Monday, October 26, 2009

Passing the Torch of the Stars

The Augustine Commission, set up to review NASA's spaceflight goals and provide potential alternatives if necessary, presented its conclusions last week, and while it will likely be some time before President Obama makes a final decision on it, the implications are still percolating across the internet. The document is about a hundred and seventy pages, so it'll take me some time to go through it, but at least they didn't hide the general thrust of their argument.

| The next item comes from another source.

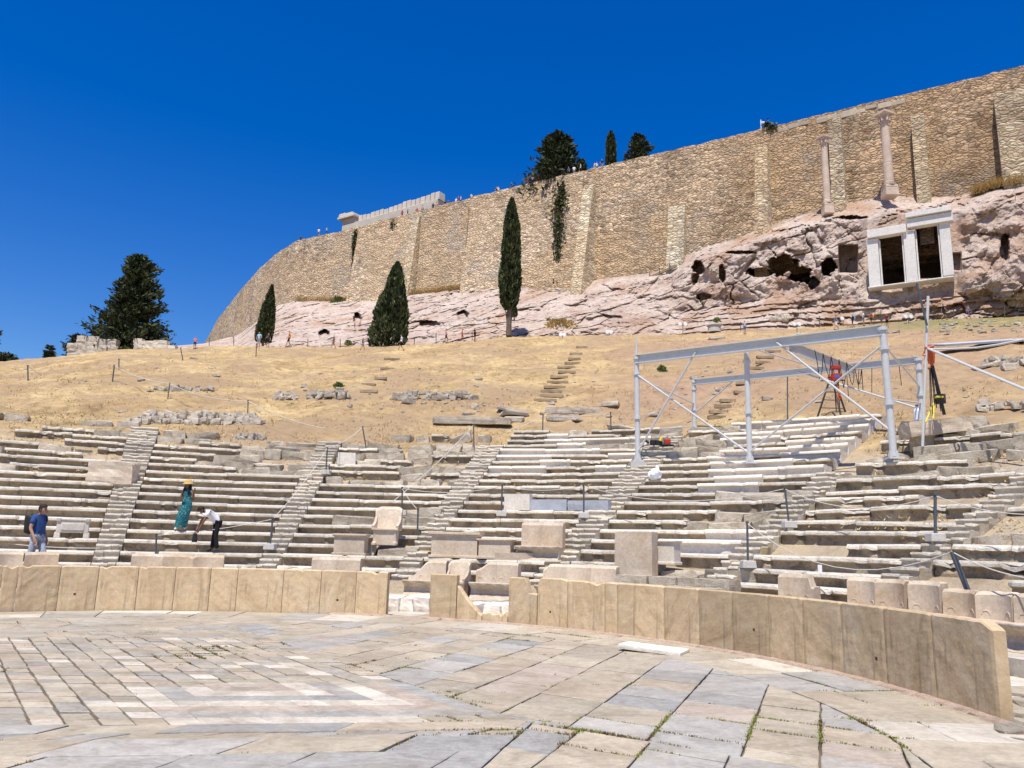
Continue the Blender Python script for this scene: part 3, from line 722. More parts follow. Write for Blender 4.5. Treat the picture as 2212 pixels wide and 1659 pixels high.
def masonry(name, tint, big=1.0, dark=.66):
    m, nt, b = newmat(name)
    uv = nt.nodes.new('ShaderNodeUVMap'); uv.uv_map = 'UVMap'
    nd = N(nt, 'ShaderNodeTexNoise', Scale=.9, Detail=4); nt.links.new(uv.outputs[0], nd.inputs['Vector'])
    sb = N(nt, 'ShaderNodeVectorMath', operation='MULTIPLY_ADD'); nt.links.new(nd.outputs['Color'], sb.inputs[0]); sb.inputs[1].default_value = (.5, .35, 0); nt.links.new(uv.outputs[0], sb.inputs[2])
    mp = N(nt, 'ShaderNodeMapping'); mp.inputs['Scale'].default_value = (1.75 / big, 3.4 / big, 1); nt.links.new(sb.outputs[0], mp.inputs[0])
    v1 = N(nt, 'ShaderNodeTexVoronoi', feature='F1', Scale=1.0, Randomness=.82); v2 = N(nt, 'ShaderNodeTexVoronoi', feature='DISTANCE_TO_EDGE', Scale=1.0, Randomness=.82)
    for q in (v1, v2): nt.links.new(mp.outputs[0], q.inputs['Vector'])
    sep = N(nt, 'ShaderNodeSeparateColor'); nt.links.new(v1.outputs['Color'], sep.inputs[0])
    c = ramp(nt, sep.outputs[0], [(.0, tuple(t * .50 for t in tint)), (.3, tuple(t * .82 for t in tint)), (.6, tint), (.85, tuple(min(.8, t * 1.2) for t in tint)), (1, tuple(min(.85, t * 1.3) for t in tint))])
    n1 = noi(nt, uv.outputs[0], .11, 8, .65, .4); c = mixc(nt, c, ramp(nt, n1, [(.34, (.54, .48, .42)), (.5, (1, 1, 1)), (.66, (1.25, 1.22, 1.18))]), 1.0, 'MULTIPLY')
    n2 = noi(nt, uv.outputs[0], .35, 9, .7, .3); c = mixc(nt, c, (.30, .17, .085), ramp(nt, n2, [(.56, (0, 0, 0)), (.72, (.6, .6, .6))]))
    mp3 = N(nt, 'ShaderNodeMapping'); mp3.inputs['Scale'].default_value = (.55, .07, 1); nt.links.new(uv.outputs[0], mp3.inputs[0])
    n5 = noi(nt, mp3.outputs[0], 1.0, 8, .7, .3); c = mixc(nt, c, (.13, .11, .08), ramp(nt, n5, [(.55, (0, 0, 0)), (.72, (.6, .6, .6))]))
    bk = N(nt, 'ShaderNodeTexBrick', Scale=1.0); bk.inputs['Brick Width'].default_value = 1.1; bk.inputs['Row Height'].default_value = .5; bk.inputs['Mortar Size'].default_value = .022; bk.inputs['Color1'].default_value = (.72, .68, .62, 1); bk.inputs['Color2'].default_value = (1.18, 1.12, 1.02, 1); bk.inputs['Mortar'].default_value = (.45, .42, .38, 1)
    sb2 = N(nt, 'ShaderNodeVectorMath', operation='MULTIPLY_ADD'); nt.links.new(nd.outputs['Color'], sb2.inputs[0]); sb2.inputs[1].default_value = (.25, .22, 0); nt.links.new(uv.outputs[0], sb2.inputs[2]); nt.links.new(sb2.outputs[0], bk.inputs['Vector'])
    mk_ = ramp(nt, noi(nt, uv.outputs[0], .075, 7, .6, .6), [(.45, (0, 0, 0)), (.52, (.9, .9, .9))])
    c = mixc(nt, c, mixc(nt, tuple(min(.75, t * 1.04) for t in tint), bk.outputs['Color'], 1.0, 'MULTIPLY'), mk_)
    n7 = noi(nt, uv.outputs[0], .16, 9, .7, .8); c = mixc(nt, c, (.44, .40, .35), ramp(nt, n7, [(.52, (0, 0, 0)), (.66, (.6, .6, .6))]))
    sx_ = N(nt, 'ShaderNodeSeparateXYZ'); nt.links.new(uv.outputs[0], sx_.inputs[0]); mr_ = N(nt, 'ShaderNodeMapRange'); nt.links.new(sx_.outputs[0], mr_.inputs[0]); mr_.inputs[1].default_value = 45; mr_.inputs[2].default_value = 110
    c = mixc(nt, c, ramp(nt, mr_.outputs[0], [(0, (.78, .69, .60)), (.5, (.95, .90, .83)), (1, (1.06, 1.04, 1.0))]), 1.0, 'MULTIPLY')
    jt = ramp(nt, v2.outputs['Distance'], [(.0, (dark, dark * .95, dark * .88)), (.10, (1, 1, 1))]); c = mixc(nt, c, jt, 1.0, 'MULTIPLY')
    n3 = noi(nt, uv.outputs[0], 6, 5, .7); c = mixc(nt, c, ramp(nt, n3, [(.3, (.75, .75, .75)), (.7, (1.15, 1.15, 1.15))]), 1.0, 'MULTIPLY')
    nt.links.new(c, b.inputs['Base Color']); b.inputs['Roughness'].default_value = .95
    hh = N(nt, 'ShaderNodeMath', operation='MULTIPLY_ADD'); nt.links.new(ramp(nt, v2.outputs['Distance'], [(0, (0, 0, 0)), (.22, (1, 1, 1))]), hh.inputs[0]); hh.inputs[1].default_value = 1; 
    ad = N(nt, 'ShaderNodeMath', operation='ADD'); nt.links.new(sep.outputs[1], ad.inputs[0]); nt.links.new(n3, ad.inputs[1]); nt.links.new(ad.outputs[0], hh.inputs[2])
    bump(nt, b, hh.outputs[0], .9, .12); return m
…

Human spaceflight isn't dead - far from it - but the Commission believes that NASA's current goal of a renewed lunar exploration program is ill-founded, and prefers a "flexible path" that would take astronauts to near-Earth asteroids or the moons of Mars - visits to Luna and Mars themselves would, for the foreseeable future, be confined to orbital missions only, to spare the expense of fuel necessary for landing and takeoff.

I do have my disagreements with the Commission's findings as I currently understand them, as I believe a lunar facility would be advantageous: both in terms of low-g research impossible to conduct on Earth or the International Space Station, as well as resource gathering that could support future space endeavors with materials that does not have to be hefted out of Earth's gravity well. Fortunately, the situation today is not the same as it was in the 1970s - when it comes to the potential of activity beyond low Earth orbit, NASA is no longer the only game in town for the foreseeable future.

A Mercury-Atlas rocket in the Kennedy Space Center Rocket Garden, February 2005

Take China. I know that China has made statements about how it would like to be involved in the International Space Station project, but at this point I don't think it's very likely that Beijing would be let in. Beyond that, I don't think defusing that sort of international competition in space development would be a good long-term thing. China has plans to orbit a space station of its own as Project 921-2, with the first element potentially launching as early as next year. A Chinese lunar mission is a natural follow-up, and if the Augustine Commission's report gains traction in Washington, the next boots on the moon likely will be Chinese ones.

I do wholeheartedly agree with the Commission on its view toward low Earth orbit transport. Its conclusion is that NASA should get out of the space trucking business entirely, and leave LEO crew and cargo flights to commercial providers. SpaceX, after its successful Falcon 1 launches in 2008 and 2009 and with the heavy-lift Falcon 9 set to light off from Cape Canaveral at the end of November, seems almost ready to take over this responsibility. Really, at this point it's the most sensible thing. Until now, NASA has been the workhorse because only NASA had the capability to do it, and there are those in Washington and elsewhere who do not particularly relish having to rely on the Russian Federation to maintain the American manned spaceflight program.

NASA blazed the trail, and now other organizations can carry the load. It's high time that NASA pass the torch to the companies and focus its time, money, and effort on what it was always meant to do - extend the horizon further and further.